Un progetto di fatto già operativo, visto che molte persone amanti delle cose belle,  già arrivano da queste parti, e ad esso è stato dedicato un  reportage dalla trasmissione di Rai2  “Sì viaggiare”, uno speciale su Radio vaticana e  i due libri di Santilli sono stati  presentati a dicembre scorso al salone del libro di Roma.

Santilli per prima cosa, nella sua Castelvecchio Subequo, non può che mostrarci gli splendidi affreschi della chiesa San Francesco.

“Un ciclo pittorico della fine del trecento e di ispirazione giottesca – spiega -, che contiene alcune scene della vita del santo, che, va sottolineato, non sono presenti nemmeno ad Assisi. Mi riferisco all’incontro con il lebbroso l’episodio dell’assalto dei briganti.
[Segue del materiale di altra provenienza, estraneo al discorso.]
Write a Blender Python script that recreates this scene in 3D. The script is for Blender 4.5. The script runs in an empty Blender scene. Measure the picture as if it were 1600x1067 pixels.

Nel precedente ciclo, quello dietro al coro, risalente alla fine del ‘200, compare invece San Francesco giovane, senza barba, senza stimmate e senza tonaca”.

Le origini di questi affreschi a detta di autorevoli studiosi e storici dell’arte, sono una conferma che il santo frequentò questi luoghi, dimorando, questa una delle ipotesi accreditate, nel vicino castello di Gagliano, appartenuto ai potenti conti di Celano.

Ed è questa presenza, la sorgente dove si abbevera ancora oggi una profonda devozione per il poverello di Assisi. Nella chiesa ci sono anche reliquie corporali e in un ampolla il sangue soggetto al fenomeno della liquefazione, come si legge nelle fonti cinquecentesche e successive. La chiesa vanta poi la concessione di privilegi simili a quelli Perdonanza Celestiniana dell’Aquila: la cancellazione di tutti i peccati voluta da S. Francesco, che oggi è estesa a tutte le chiese francescane e parrocchiali, a Castelvecchio trova approvazione storica grazie a una Bolla di Papa Leone XII del 1828 conservata nell’Archivio Conventuale.

Castelvecchio è possibile poi visitare un museo di arte sacra con preziose opere di oreficeria medievale di scuola sulmonese aquilana, dove è possibile ammirare il Tesoro di S. Francesco”, come  vesti liturgiche, dette piviali in seta e argento dei secoli XVII e XVIII, da un’importante opera in argento sbalzato e dorato raffigurante la Madonna in trono con il Bambino del 1412, detta la Pasquarella, una croce per altare d’argento dorato del 1403 e da un reliquiario a tempietto d’argento e rame dorato risalente alla fine del secolo XIV.

Tutti questi elementi assicura Santilli “benché le fonti non si esprimano in modo chiaro, lasciano supporre, e nulla impedisce di farlo, che il santo nei suoi pellegrinaggi sia passato anche qui a Castelvecchio e poi a Gagliano. Certa  invece la sua presenza a Celano stando alle fonti, nell’inverno tra il 1.215 e 1.221 e poi nel 1.222. Va poi rimarcato che qui nella valle Subequana, come pure nella vicina media Valle dell’Aterno e, allargando lo sguardo, in tutto il territorio del parco, ci sono decine di conventi, molti dei quali ancora oggi visitabili e rappresentano dei capolavori di architettura, che hanno segnato non solo il paesaggio urbano di queste terre”.

Lungo le orme del poverello di Assisi la strada è dunque segnata: Massimo Santilli e tante altre persone stanno lavorando a far conoscere al mondo questo patrimonio di bellezza e spiritualità rafforzando, mettendo in rete e promuovendo un’offerta turistica rivolta non solo ai credenti ma anche ai laici. Nel segno del santo che non si è congedato dalla corporeità per ascendere misticamente ai cieli divini. Per la semplice ragione che anche qui l’imponente monte Sirente, le faggete e il fiume, i prati e i campi coltivati, i piccoli paesi medievali che sono un tutt’uno con il paesaggio, sono forse opera di una divinità, non importa il suo nome e la sua essenza.

“San Francesco  – si congeda Massimo Santilli – è il santo del contatto con la natura, è colui che ha visto il sacro negli elementi naturali, ha composto gli immortali versi del cantico delle creature, nella sua pratica di vita quotidiana. La salvaguardia del creato è dunque un atto di devozione e preghiera. Far conoscere al mondo i passi del santo di Assisi, in un percorso di turismo sostenibile nelle nostre valli, dove la natura è incontaminata, rappresenta dunque una operazione non solo economica, ma di profilo spirituale, di conciliazione con il mondo e con se stessi”.